-- Task requirements --
Please transcribe the data that follows without the pictures, keeping every word the same.

-- Data lines --
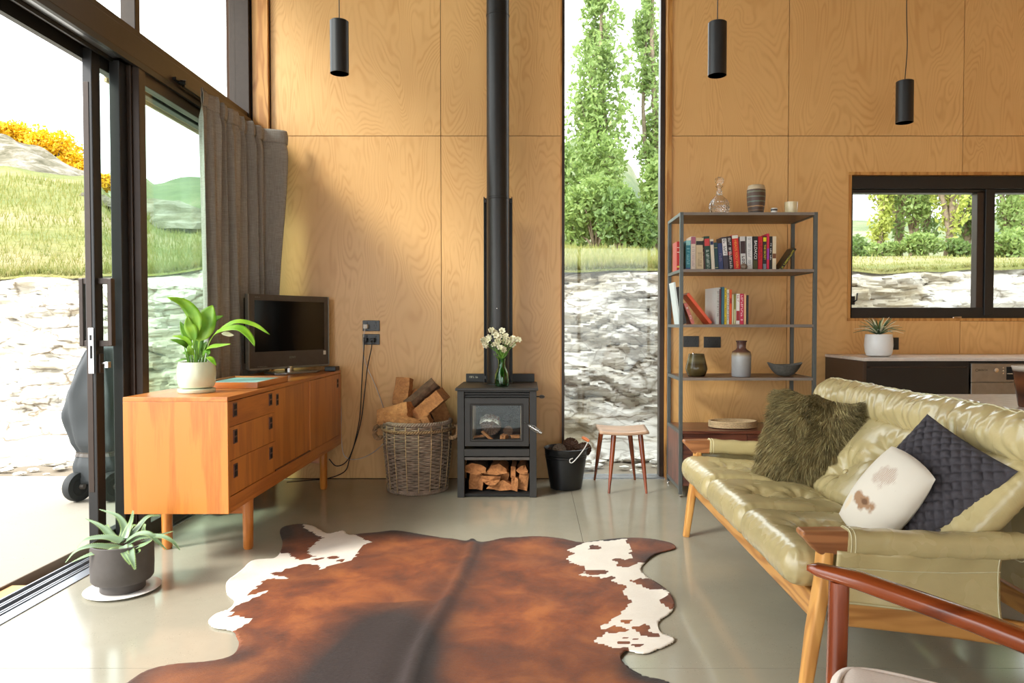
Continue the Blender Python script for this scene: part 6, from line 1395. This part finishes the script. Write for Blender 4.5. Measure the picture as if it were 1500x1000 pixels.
mb = MB(); mb.tube([Vector(roll(.27, v))+Vector((0, 0, .001)) for v in [i/200 for i in range(4, 197)]], .0022, 5); obj('roll_piping', mb, M['leather_pipe'], sf_, smooth=180, rec=False)
mb = MB(); mb.box(1.555, 1.575, NY+.03, FY-.03, .24, .66); obj('back_lining', mb, M['leather'], sf_, bev=.006)
# ---- scatter cushions
def throw(hw, hh, th, T_, n=40, pat=None, pinch=.06, wr=.006, seed=0, pw=2.6, rnd=0):
    def f(s_):
        def g_(u, v):
            a, b = 2*u-1, 2*v-1; x = hw*a*(1-pinch*(1-abs(a))**0*(1-b*b)*0-pinch*(1-(b*b))*abs(a)**3); y = hh*b*(1-pinch*(1-(a*a))*abs(b)**3)
            if rnd: x, y = x*(1-rnd*.5*b*b*.55), y*(1-rnd*.5*a*a*.45)
            z = s_*(th*((1-abs(a)**pw)*(1-abs(b)**pw))**.55); p = Vector((x, y, z)); p += Vector(noise.noise_vector(Vector((x*6+seed, y*6, s_*2))))*wr*(1-max(abs(a), abs(b))**8)
            if pat and s_ > 0: p.z += pat(a, b, x, y)
            return T_ @ p
        return g_
    mb = MB(); mb.grid(n, n, f(1)); k = len(mb.v); mb.grid(n, n, f(-1)); return mb
def basis(c, nrm, roll_=0, up=(0, 0, 1)):
    n_ = Vector(nrm).normalized(); x = Vector(up).cross(n_).normalized(); y = n_.cross(x); R_ = Matrix((x, y, n_)).transposed().to_4x4(); return Matrix.Translation(c) @ R_ @ Matrix.Rotation(roll_, 4, 'Z')
# woven charcoal cushion
Tc = basis((1.265, 2.275, .580), (-.74, -.42, .54), math.radians(-25)) ; 
def knit(a, b, x, y):
    q = 9; u, v = (a*1.0+1)*q/2*1.0, (b+1)*q/2; u2, v2 = u+v, u-v; i, j = math.floor(u2), math.floor(v2); fu, fv = u2-i, v2-j
    h = math.sin(PI*fu)**.5*(.5+.5*math.sin(PI*fv)) if (i+j) % 2 else math.sin(PI*fv)**.5*(.5+.5*math.sin(PI*fu)); return .016*(h-.5)*(1-max(abs(a), abs(b))**10)
ck = root('scatter_cushion', Tc.translation-Vector((0, 0, .14)), 'charcoal knitted cushion with woven ridges on the sofa', 'cushion')
obj('knit_cover', throw(.18, .18, .045, Tc, 130, knit, .05, .004, 3), M['charcoal'], ck, smooth=180, rec=False)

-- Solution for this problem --
Continue the Blender Python script for this scene: part 6, from line 1395. This part finishes the script. Write for Blender 4.5. Measure the picture as if it were 1500x1000 pixels.
mb = MB(); mb.tube([Vector(roll(.27, v))+Vector((0, 0, .001)) for v in [i/200 for i in range(4, 197)]], .0022, 5); obj('roll_piping', mb, M['leather_pipe'], sf_, smooth=180, rec=False)
mb = MB(); mb.box(1.555, 1.575, NY+.03, FY-.03, .24, .66); obj('back_lining', mb, M['leather'], sf_, bev=.006)
# ---- scatter cushions
def throw(hw, hh, th, T_, n=40, pat=None, pinch=.06, wr=.006, seed=0, pw=2.6, rnd=0):
    def f(s_):
        def g_(u, v):
            a, b = 2*u-1, 2*v-1; x = hw*a*(1-pinch*(1-abs(a))**0*(1-b*b)*0-pinch*(1-(b*b))*abs(a)**3); y = hh*b*(1-pinch*(1-(a*a))*abs(b)**3)
            if rnd: x, y = x*(1-rnd*.5*b*b*.55), y*(1-rnd*.5*a*a*.45)
            z = s_*(th*((1-abs(a)**pw)*(1-abs(b)**pw))**.55); p = Vector((x, y, z)); p += Vector(noise.noise_vector(Vector((x*6+seed, y*6, s_*2))))*wr*(1-max(abs(a), abs(b))**8)
            if pat and s_ > 0: p.z += pat(a, b, x, y)
            return T_ @ p
        return g_
    mb = MB(); mb.grid(n, n, f(1)); k = len(mb.v); mb.grid(n, n, f(-1)); return mb
def basis(c, nrm, roll_=0, up=(0, 0, 1)):
    n_ = Vector(nrm).normalized(); x = Vector(up).cross(n_).normalized(); y = n_.cross(x); R_ = Matrix((x, y, n_)).transposed().to_4x4(); return Matrix.Translation(c) @ R_ @ Matrix.Rotation(roll_, 4, 'Z')
# woven charcoal cushion
Tc = basis((1.265, 2.275, .580), (-.74, -.42, .54), math.radians(-25)) ; 
def knit(a, b, x, y):
    q = 9; u, v = (a*1.0+1)*q/2*1.0, (b+1)*q/2; u2, v2 = u+v, u-v; i, j = math.floor(u2), math.floor(v2); fu, fv = u2-i, v2-j
    h = math.sin(PI*fu)**.5*(.5+.5*math.sin(PI*fv)) if (i+j) % 2 else math.sin(PI*fv)**.5*(.5+.5*math.sin(PI*fu)); return .016*(h-.5)*(1-max(abs(a), abs(b))**10)
ck = root('scatter_cushion', Tc.translation-Vector((0, 0, .14)), 'charcoal knitted cushion with woven ridges on the sofa', 'cushion')
obj('knit_cover', throw(.18, .18, .045, Tc, 130, knit, .05, .004, 3), M['charcoal'], ck, smooth=180, rec=False)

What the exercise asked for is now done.